- Task requirements: Extract all of the data and reproduce it precisely.

%%

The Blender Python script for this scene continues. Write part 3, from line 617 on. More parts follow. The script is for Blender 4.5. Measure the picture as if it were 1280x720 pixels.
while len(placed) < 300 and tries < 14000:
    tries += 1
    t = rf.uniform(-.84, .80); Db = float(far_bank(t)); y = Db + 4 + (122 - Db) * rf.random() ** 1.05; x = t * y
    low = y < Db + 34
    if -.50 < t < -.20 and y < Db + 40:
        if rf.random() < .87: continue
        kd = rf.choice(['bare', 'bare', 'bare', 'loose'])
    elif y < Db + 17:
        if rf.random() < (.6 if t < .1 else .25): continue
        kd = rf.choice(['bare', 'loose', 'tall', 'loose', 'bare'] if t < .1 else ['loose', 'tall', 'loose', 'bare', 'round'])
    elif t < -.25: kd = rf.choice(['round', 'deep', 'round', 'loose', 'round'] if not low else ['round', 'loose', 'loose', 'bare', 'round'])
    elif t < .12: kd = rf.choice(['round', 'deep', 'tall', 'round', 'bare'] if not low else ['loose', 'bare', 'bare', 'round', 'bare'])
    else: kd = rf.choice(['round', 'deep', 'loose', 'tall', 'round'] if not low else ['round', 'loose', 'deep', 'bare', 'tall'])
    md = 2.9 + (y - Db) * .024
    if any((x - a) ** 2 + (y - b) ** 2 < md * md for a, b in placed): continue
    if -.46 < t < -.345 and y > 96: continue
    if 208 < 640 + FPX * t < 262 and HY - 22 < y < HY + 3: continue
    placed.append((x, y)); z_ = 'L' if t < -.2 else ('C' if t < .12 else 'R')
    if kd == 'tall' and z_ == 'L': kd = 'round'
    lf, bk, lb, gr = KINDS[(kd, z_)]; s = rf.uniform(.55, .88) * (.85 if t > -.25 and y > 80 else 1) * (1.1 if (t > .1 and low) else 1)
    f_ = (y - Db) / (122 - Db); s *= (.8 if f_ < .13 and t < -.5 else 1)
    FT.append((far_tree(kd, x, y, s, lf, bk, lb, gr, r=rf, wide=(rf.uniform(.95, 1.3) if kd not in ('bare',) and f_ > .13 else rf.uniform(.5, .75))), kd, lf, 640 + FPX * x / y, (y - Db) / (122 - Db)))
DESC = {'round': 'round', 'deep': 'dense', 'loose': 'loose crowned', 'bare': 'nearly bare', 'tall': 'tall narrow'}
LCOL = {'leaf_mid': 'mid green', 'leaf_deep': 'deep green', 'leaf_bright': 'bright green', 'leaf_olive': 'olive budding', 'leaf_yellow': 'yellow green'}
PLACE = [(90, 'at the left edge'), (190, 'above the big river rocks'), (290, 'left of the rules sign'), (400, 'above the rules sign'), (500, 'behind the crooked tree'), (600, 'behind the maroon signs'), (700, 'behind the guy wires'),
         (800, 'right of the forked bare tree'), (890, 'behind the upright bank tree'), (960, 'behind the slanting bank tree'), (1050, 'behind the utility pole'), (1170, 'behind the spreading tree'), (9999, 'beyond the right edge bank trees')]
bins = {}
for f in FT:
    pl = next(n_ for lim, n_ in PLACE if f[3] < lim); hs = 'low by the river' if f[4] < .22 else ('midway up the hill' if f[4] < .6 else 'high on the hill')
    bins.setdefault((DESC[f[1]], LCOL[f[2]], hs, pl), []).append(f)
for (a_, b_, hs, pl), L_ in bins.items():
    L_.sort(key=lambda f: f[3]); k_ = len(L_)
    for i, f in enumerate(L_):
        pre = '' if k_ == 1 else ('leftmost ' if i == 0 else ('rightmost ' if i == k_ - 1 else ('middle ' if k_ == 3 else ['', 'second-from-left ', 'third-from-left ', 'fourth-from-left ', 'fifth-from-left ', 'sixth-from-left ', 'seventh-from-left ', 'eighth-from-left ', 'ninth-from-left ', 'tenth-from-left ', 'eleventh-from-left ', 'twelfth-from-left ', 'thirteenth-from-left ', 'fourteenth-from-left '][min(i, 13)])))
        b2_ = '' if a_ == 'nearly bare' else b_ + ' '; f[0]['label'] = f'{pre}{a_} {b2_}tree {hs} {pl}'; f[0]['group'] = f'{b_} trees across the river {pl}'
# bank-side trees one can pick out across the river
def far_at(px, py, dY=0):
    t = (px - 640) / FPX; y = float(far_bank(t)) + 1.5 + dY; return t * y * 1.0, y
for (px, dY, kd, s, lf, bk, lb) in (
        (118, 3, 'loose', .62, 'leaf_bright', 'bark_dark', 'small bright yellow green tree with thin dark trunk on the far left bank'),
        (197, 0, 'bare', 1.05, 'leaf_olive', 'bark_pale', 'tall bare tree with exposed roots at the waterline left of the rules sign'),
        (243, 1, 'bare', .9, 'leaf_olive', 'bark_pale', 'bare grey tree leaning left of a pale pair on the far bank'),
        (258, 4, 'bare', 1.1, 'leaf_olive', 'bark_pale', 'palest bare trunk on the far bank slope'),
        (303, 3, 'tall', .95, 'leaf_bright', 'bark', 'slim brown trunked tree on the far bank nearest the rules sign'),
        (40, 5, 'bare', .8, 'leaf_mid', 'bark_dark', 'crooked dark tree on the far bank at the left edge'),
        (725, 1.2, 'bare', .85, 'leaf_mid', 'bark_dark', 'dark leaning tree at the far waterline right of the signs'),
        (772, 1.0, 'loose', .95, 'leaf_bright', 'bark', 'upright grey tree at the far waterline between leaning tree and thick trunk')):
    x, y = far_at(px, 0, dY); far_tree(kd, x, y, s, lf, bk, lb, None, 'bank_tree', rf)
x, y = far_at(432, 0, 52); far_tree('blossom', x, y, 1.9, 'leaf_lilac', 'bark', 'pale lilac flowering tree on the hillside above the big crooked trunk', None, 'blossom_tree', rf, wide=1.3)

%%

- Final answer:
The Blender Python script for this scene continues. Write part 3, from line 617 on. More parts follow. The script is for Blender 4.5. Measure the picture as if it were 1280x720 pixels.
while len(placed) < 300 and tries < 14000:
    tries += 1
    t = rf.uniform(-.84, .80); Db = float(far_bank(t)); y = Db + 4 + (122 - Db) * rf.random() ** 1.05; x = t * y
    low = y < Db + 34
    if -.50 < t < -.20 and y < Db + 40:
        if rf.random() < .87: continue
        kd = rf.choice(['bare', 'bare', 'bare', 'loose'])
    elif y < Db + 17:
        if rf.random() < (.6 if t < .1 else .25): continue
        kd = rf.choice(['bare', 'loose', 'tall', 'loose', 'bare'] if t < .1 else ['loose', 'tall', 'loose', 'bare', 'round'])
    elif t < -.25: kd = rf.choice(['round', 'deep', 'round', 'loose', 'round'] if not low else ['round', 'loose', 'loose', 'bare', 'round'])
    elif t < .12: kd = rf.choice(['round', 'deep', 'tall', 'round', 'bare'] if not low else ['loose', 'bare', 'bare', 'round', 'bare'])
    else: kd = rf.choice(['round', 'deep', 'loose', 'tall', 'round'] if not low else ['round', 'loose', 'deep', 'bare', 'tall'])
    md = 2.9 + (y - Db) * .024
    if any((x - a) ** 2 + (y - b) ** 2 < md * md for a, b in placed): continue
    if -.46 < t < -.345 and y > 96: continue
    if 208 < 640 + FPX * t < 262 and HY - 22 < y < HY + 3: continue
    placed.append((x, y)); z_ = 'L' if t < -.2 else ('C' if t < .12 else 'R')
    if kd == 'tall' and z_ == 'L': kd = 'round'
    lf, bk, lb, gr = KINDS[(kd, z_)]; s = rf.uniform(.55, .88) * (.85 if t > -.25 and y > 80 else 1) * (1.1 if (t > .1 and low) else 1)
    f_ = (y - Db) / (122 - Db); s *= (.8 if f_ < .13 and t < -.5 else 1)
    FT.append((far_tree(kd, x, y, s, lf, bk, lb, gr, r=rf, wide=(rf.uniform(.95, 1.3) if kd not in ('bare',) and f_ > .13 else rf.uniform(.5, .75))), kd, lf, 640 + FPX * x / y, (y - Db) / (122 - Db)))
DESC = {'round': 'round', 'deep': 'dense', 'loose': 'loose crowned', 'bare': 'nearly bare', 'tall': 'tall narrow'}
LCOL = {'leaf_mid': 'mid green', 'leaf_deep': 'deep green', 'leaf_bright': 'bright green', 'leaf_olive': 'olive budding', 'leaf_yellow': 'yellow green'}
PLACE = [(90, 'at the left edge'), (190, 'above the big river rocks'), (290, 'left of the rules sign'), (400, 'above the rules sign'), (500, 'behind the crooked tree'), (600, 'behind the maroon signs'), (700, 'behind the guy wires'),
         (800, 'right of the forked bare tree'), (890, 'behind the upright bank tree'), (960, 'behind the slanting bank tree'), (1050, 'behind the utility pole'), (1170, 'behind the spreading tree'), (9999, 'beyond the right edge bank trees')]
bins = {}
for f in FT:
    pl = next(n_ for lim, n_ in PLACE if f[3] < lim); hs = 'low by the river' if f[4] < .22 else ('midway up the hill' if f[4] < .6 else 'high on the hill')
    bins.setdefault((DESC[f[1]], LCOL[f[2]], hs, pl), []).append(f)
for (a_, b_, hs, pl), L_ in bins.items():
    L_.sort(key=lambda f: f[3]); k_ = len(L_)
    for i, f in enumerate(L_):
        pre = '' if k_ == 1 else ('leftmost ' if i == 0 else ('rightmost ' if i == k_ - 1 else ('middle ' if k_ == 3 else ['', 'second-from-left ', 'third-from-left ', 'fourth-from-left ', 'fifth-from-left ', 'sixth-from-left ', 'seventh-from-left ', 'eighth-from-left ', 'ninth-from-left ', 'tenth-from-left ', 'eleventh-from-left ', 'twelfth-from-left ', 'thirteenth-from-left ', 'fourteenth-from-left '][min(i, 13)])))
        b2_ = '' if a_ == 'nearly bare' else b_ + ' '; f[0]['label'] = f'{pre}{a_} {b2_}tree {hs} {pl}'; f[0]['group'] = f'{b_} trees across the river {pl}'
# bank-side trees one can pick out across the river
def far_at(px, py, dY=0):
    t = (px - 640) / FPX; y = float(far_bank(t)) + 1.5 + dY; return t * y * 1.0, y
for (px, dY, kd, s, lf, bk, lb) in (
        (118, 3, 'loose', .62, 'leaf_bright', 'bark_dark', 'small bright yellow green tree with thin dark trunk on the far left bank'),
        (197, 0, 'bare', 1.05, 'leaf_olive', 'bark_pale', 'tall bare tree with exposed roots at the waterline left of the rules sign'),
        (243, 1, 'bare', .9, 'leaf_olive', 'bark_pale', 'bare grey tree leaning left of a pale pair on the far bank'),
        (258, 4, 'bare', 1.1, 'leaf_olive', 'bark_pale', 'palest bare trunk on the far bank slope'),
        (303, 3, 'tall', .95, 'leaf_bright', 'bark', 'slim brown trunked tree on the far bank nearest the rules sign'),
        (40, 5, 'bare', .8, 'leaf_mid', 'bark_dark', 'crooked dark tree on the far bank at the left edge'),
        (725, 1.2, 'bare', .85, 'leaf_mid', 'bark_dark', 'dark leaning tree at the far waterline right of the signs'),
        (772, 1.0, 'loose', .95, 'leaf_bright', 'bark', 'upright grey tree at the far waterline between leaning tree and thick trunk')):
    x, y = far_at(px, 0, dY); far_tree(kd, x, y, s, lf, bk, lb, None, 'bank_tree', rf)
x, y = far_at(432, 0, 52); far_tree('blossom', x, y, 1.9, 'leaf_lilac', 'bark', 'pale lilac flowering tree on the hillside above the big crooked trunk', None, 'blossom_tree', rf, wide=1.3)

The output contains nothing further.